The Twin Cities loves fast food, study finds

Apparently, we're fit, but also like burgers and shakes as much as anyone.
Apparently, we're fit, but also like burgers and shakes as much as anyone.

We may be fit, but apparently Twin Citians also love fast food.

According to a study by QSR (for quick-service restaurant) Magazine, from 2000 through 2010, the Twin Cities had the third-largest increase in fast-food spending of any metropolis over 1 million in population.

That, combined with the fact that the Twin Cities also had the second-largest increase in the raw number of fast-food transactions, led QSR to conclude that the Twin Cities is the ninth hottest market for quick-service restaurant growth in the country.

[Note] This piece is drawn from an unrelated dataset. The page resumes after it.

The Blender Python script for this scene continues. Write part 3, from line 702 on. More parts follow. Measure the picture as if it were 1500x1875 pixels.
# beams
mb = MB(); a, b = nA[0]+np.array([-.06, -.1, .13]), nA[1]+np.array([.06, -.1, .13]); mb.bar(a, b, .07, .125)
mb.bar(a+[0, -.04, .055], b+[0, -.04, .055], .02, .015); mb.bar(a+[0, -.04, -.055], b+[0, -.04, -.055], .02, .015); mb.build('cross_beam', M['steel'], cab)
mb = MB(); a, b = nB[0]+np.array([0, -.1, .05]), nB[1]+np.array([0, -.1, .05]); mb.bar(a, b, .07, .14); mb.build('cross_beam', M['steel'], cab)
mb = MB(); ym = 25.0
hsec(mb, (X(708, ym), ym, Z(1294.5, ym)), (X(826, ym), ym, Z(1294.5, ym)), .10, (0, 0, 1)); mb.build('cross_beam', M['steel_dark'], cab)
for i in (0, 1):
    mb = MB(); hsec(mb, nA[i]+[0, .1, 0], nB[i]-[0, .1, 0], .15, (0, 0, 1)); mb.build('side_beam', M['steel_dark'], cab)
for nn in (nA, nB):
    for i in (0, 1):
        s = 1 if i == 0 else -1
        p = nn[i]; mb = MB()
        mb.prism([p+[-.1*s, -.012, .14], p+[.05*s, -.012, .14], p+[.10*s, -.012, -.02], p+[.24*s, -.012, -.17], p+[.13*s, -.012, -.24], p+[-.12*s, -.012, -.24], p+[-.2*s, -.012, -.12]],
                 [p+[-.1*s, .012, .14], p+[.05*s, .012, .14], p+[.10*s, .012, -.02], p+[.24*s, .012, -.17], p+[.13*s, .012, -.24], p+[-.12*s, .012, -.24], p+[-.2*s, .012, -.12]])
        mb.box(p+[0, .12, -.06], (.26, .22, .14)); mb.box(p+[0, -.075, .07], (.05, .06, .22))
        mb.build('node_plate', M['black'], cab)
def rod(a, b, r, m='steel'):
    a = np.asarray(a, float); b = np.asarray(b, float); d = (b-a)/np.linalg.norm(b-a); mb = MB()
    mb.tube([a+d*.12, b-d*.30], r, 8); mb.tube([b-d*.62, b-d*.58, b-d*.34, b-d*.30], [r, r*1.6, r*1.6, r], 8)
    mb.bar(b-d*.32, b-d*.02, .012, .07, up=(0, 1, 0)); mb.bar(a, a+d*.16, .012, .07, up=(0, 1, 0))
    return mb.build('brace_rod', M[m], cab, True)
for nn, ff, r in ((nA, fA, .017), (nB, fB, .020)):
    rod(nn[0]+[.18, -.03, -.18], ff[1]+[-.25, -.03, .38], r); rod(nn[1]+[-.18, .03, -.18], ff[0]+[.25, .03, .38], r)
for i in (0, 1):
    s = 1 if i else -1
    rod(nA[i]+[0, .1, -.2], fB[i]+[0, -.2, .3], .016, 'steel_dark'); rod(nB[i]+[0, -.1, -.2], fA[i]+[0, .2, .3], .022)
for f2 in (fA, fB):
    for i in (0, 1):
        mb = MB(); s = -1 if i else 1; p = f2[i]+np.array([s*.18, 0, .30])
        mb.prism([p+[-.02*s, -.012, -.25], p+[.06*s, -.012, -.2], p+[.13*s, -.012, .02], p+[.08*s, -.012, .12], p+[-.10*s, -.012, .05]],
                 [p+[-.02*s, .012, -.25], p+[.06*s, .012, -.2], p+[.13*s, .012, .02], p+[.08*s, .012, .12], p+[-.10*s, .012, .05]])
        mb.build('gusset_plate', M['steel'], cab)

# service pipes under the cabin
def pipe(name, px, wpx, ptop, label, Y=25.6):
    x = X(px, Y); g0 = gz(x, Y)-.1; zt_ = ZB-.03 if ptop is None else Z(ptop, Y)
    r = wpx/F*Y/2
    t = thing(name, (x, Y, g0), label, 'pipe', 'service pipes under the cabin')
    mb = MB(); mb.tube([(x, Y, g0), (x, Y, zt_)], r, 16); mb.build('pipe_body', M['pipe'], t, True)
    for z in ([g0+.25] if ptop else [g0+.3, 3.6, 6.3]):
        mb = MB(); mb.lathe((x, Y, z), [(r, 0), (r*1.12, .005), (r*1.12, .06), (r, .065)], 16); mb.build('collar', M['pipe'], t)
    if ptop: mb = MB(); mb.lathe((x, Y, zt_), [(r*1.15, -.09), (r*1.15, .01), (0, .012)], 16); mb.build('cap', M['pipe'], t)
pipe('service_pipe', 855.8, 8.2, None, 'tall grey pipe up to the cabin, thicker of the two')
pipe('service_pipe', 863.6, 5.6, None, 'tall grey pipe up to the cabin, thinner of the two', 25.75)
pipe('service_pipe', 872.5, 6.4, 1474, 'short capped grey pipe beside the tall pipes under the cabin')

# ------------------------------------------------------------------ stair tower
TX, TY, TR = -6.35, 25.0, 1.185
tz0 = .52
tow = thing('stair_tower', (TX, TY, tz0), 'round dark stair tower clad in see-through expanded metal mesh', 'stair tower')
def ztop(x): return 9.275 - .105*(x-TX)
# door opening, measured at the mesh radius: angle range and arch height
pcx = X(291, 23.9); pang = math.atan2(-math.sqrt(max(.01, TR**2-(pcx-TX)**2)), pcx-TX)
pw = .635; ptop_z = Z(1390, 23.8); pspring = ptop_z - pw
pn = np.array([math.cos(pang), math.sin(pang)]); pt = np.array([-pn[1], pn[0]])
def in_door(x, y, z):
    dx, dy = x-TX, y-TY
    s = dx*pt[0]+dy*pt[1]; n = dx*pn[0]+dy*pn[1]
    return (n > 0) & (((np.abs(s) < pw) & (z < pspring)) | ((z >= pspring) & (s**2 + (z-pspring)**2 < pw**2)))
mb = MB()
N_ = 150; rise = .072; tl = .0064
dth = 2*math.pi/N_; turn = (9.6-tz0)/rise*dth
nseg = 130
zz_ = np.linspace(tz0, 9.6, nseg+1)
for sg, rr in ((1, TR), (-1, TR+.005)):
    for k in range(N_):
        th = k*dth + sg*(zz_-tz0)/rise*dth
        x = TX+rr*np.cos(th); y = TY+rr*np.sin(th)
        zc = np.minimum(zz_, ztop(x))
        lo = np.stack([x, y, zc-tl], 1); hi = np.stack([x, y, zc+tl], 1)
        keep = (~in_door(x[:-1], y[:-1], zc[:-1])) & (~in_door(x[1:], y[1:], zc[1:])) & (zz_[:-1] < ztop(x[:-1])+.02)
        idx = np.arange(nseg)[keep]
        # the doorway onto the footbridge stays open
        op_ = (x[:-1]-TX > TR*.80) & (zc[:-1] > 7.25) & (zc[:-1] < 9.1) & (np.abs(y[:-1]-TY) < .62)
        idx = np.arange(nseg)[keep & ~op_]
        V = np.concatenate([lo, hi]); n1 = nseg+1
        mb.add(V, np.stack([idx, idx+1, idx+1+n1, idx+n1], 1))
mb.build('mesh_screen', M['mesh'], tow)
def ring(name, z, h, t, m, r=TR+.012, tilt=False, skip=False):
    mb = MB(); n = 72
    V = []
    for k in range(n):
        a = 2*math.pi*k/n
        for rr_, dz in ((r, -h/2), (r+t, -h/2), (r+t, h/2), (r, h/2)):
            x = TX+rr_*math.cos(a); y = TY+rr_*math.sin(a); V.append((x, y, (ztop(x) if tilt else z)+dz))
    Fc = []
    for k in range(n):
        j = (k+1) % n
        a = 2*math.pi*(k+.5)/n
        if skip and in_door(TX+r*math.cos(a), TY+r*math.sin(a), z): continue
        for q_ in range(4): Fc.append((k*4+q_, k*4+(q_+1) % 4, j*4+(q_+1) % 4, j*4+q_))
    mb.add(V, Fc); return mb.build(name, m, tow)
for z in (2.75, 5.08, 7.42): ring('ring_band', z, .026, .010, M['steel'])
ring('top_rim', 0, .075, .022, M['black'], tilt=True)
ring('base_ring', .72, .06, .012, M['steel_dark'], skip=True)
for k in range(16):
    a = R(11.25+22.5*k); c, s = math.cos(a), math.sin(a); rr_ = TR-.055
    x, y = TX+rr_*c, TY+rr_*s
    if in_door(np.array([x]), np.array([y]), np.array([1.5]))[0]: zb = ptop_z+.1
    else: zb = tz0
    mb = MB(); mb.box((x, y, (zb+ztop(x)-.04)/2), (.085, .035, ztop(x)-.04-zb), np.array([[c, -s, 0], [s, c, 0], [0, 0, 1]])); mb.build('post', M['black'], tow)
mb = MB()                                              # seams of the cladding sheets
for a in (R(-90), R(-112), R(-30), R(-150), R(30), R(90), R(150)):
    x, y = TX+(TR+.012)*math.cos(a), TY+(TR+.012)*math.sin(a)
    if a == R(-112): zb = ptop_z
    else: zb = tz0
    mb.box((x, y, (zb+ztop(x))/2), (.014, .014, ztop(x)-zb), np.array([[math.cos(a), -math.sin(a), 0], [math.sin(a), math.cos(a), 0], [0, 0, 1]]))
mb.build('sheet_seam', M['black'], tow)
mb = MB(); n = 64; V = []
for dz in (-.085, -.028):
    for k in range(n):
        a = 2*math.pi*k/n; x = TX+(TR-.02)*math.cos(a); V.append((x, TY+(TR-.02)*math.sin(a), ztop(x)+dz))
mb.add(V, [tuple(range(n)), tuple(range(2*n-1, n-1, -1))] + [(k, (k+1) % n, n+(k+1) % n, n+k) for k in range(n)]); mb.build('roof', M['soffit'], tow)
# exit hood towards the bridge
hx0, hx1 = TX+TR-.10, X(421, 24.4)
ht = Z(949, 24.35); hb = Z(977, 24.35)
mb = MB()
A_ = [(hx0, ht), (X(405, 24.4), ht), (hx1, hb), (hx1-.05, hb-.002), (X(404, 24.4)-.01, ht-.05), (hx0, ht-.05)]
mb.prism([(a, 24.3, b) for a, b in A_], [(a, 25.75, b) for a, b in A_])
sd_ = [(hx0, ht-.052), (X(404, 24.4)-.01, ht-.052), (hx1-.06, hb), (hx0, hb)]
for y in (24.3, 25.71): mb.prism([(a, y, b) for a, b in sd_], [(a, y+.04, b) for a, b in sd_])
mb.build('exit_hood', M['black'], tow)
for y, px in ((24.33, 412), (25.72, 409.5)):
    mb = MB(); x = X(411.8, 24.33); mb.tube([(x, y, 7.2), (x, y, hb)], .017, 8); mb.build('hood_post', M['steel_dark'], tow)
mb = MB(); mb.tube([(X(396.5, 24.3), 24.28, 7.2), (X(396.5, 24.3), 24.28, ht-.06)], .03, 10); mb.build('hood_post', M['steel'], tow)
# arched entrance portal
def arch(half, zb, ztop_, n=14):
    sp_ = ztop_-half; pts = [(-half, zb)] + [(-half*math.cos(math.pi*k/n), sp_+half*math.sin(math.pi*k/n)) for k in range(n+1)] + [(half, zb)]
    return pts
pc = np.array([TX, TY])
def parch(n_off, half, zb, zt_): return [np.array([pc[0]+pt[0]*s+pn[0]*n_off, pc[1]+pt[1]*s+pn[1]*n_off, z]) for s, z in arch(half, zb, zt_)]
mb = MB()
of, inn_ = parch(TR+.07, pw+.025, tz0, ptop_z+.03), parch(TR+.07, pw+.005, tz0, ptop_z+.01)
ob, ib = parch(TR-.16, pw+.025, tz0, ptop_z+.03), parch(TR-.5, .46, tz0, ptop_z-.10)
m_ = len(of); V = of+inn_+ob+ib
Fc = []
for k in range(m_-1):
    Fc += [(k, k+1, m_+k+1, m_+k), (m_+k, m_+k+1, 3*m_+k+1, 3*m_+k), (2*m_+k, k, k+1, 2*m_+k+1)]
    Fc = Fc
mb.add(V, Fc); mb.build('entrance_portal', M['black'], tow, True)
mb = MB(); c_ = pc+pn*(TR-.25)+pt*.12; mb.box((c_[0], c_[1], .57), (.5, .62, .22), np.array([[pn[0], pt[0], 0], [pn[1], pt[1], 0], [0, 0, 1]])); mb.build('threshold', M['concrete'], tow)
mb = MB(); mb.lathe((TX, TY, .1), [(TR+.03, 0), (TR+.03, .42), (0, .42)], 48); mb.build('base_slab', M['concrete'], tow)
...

QSR's rankings are based on population growth, change in the overall number of transactions and transaction size, and the total increase in fast-food spending. According to QSR, the hottest fast-food growth market is Orlando. Seattle, Portland, Riverside, and Austin round out the top five.

Interestingly, the average amount spent per fast-food transaction in the Twin Cities actually decreased by 1 percent during the decade QSR scrutinized. But the total number of transactions increased by 26 percent, indicating that consumers were thinking outside the bun with more fourth-meal trips while spending less per-transaction.

At least one prominent national fast-food chain plans to act on QSR's advice and enter the Twin Cities market. Georgia-based Chick-fil-A is reportedly planning to enter the Twin Cities market in earnest next year. Currently, the chain's tender chicken breasts are only available at locations on-campus at the University of Minnesota and Minnesota State University-Mankato.

The Minneapois/St. Paul Business Journal reports that the Chick-fil-A market entry would be the Twin Cities' largest since Sonic debuted here four years ago. Other notable recent quick-service entries into the local market include Panda Express in 2010, Five Guys Burgers and Fries in '09 and Little Caesars in '06.

Talk about a metro area of contrasts. We're the most fit, but also some of the nation's foremost fast-food connoisseurs? Perhaps Twin Citians simply order a lot of salads at McDonald's. Either that, or we burn off all those dollar-menu calories by working out like Olympic athletes in training.